Grand crusade to improve landscape

Friday 15th September 2006, 9:00PM BST.

Not only do they have the vision to embark on such ambitious projects, and the finance and wherewithal to see them through, they also have the expert advice and sympathetic ear of the grand master of design himself.

The results are beautiful and the programmes absorbing but the projects are one-offs: nice but not for the likes of you and me.

If only Kevin Mc Cloud would turn his attention to semi-detached suburbia and build beautiful affordable homes for the masses. But hang on, it seems he is about to grant our collective wish.

Ambition

“Local authority housing? It’s my next project,” he says, reluctantly declining a second glass of champagne – he still has a speech to make – at the press launch in Birmingham last night for next month’s Grand Designs Live show at Birmingham’s NEC.

His ambition is to improve the built environment, and consequently “make people feel better”. This latest idea involves building up to 200 houses, a mixture of for sale and for rent, in the West Country, about 90 minutes from his own home in Somerset.

He’s already set up his own development company to carry out the work, which will take around three years, and the really good news is that he expects the project to be the first of many.

His gripe is not with social housing – in fact, he has nothing but praise for organisations like the Rowntree and Peabody Trusts which, he says, are showing the way in terms of adventurous architecture.

No, his venom is reserved for “the Noddy houses” that are taking over the suburban landscape.

“They’re everywhere, up and down the motorway, developments of hundreds of identical brick houses with fake Georgian windows and fibre-glass porches. It’s not contemporary, it’s not even pastiche because it’s not done with any affection for the original. It’s shamefacedly cynical.

“They’re badly built with tiny rooms. It’s the kind of architecture that demotes people to the lower orders of life on the planet. It shouldn’t be like that. Good design is for all of us, it’s about providing friendly, beautiful good-quality buildings.

“So when I was asked by the programme producers what I wanted to do next, I said: ‘Actually, I want to design houses for everybody’ – and we’re going to film it.”

A graduate of Cambridge University where he studied languages for a term, then philosophy, before settling on art and architecture, he toyed with becoming a musician but turned to theatre design instead.

His television career kicked off with early appearances on Home Front and he also presented BBC2′s series on tall buildings, Don’t Look Down. He has since written and presented all six series of Grand Designs and a further series is planned for January 2007.

He has penned numerous books and designed successful ranges of tableware, ceramics, garden furniture and lighting for Debenhams as well as a home products range for Fired Earth.

He has also designed lighting for some of Europe’s finest buildings including Edinburgh Castle, two European palaces and the Savoy and Dorchester hotels.

Makeover

Now in his mid-forties and married with four children, he is busier than ever.
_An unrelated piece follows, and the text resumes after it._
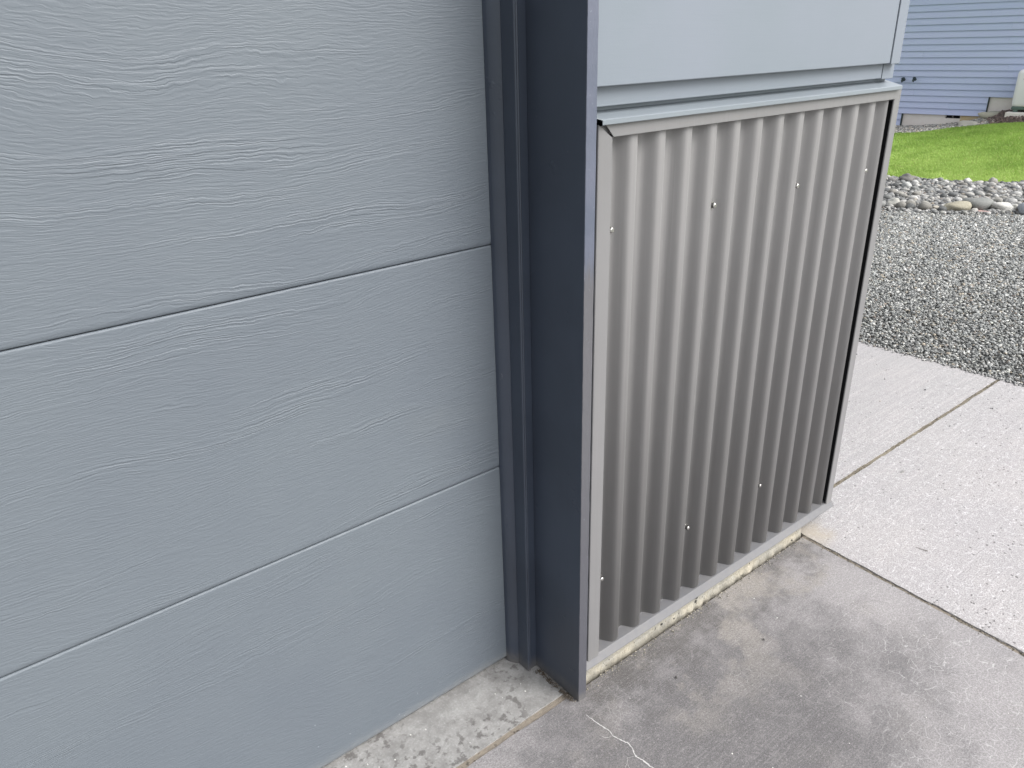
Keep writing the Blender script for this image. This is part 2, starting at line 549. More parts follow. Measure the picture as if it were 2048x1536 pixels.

When I ask what he thinks about makeover programmes, he claims his schedule is so hectic he doesn’t manage to catch any telly before 10.30pm.

“Look, makeovers are good fun – without them there would be no Grand Designs. They’ve made interior designers of us all. I applaud the fact that people are getting into interior design and architecture.”

The staging of the Grand Designs Live show at the NEC illustrates the growing interest in design. Even his young daughter has a take on the subject, describing the Bullring’s Selfridge’s building as “the one covered in silver Smarties”.

Her Dad likes it, too. Just just don’t ask him to get there by train. The vitriol that spews from him at the mere mention of New Street Station would be depressing if it wasn’t so entertaining.

In January he was forced to spend three and a half hours there after his train to Bristol was cancelled.

“It’s Dante’s seventh circle of hell. You can hear the sound of frozen souls buried in the concrete,” he starts. “Light would be nice, a little protection from the elements wouldn’t go amiss, treating people like human beings – now there’s a concept.

“Instead we’re given buildings that relegates us to the level of pondlife. It makes me so angry.”

Kevin McCloud, feisty critic of planners, architects and developers, is off on one again. Long may he continue.

l Grand Designs Live is at the NEC Birmingham from October 6.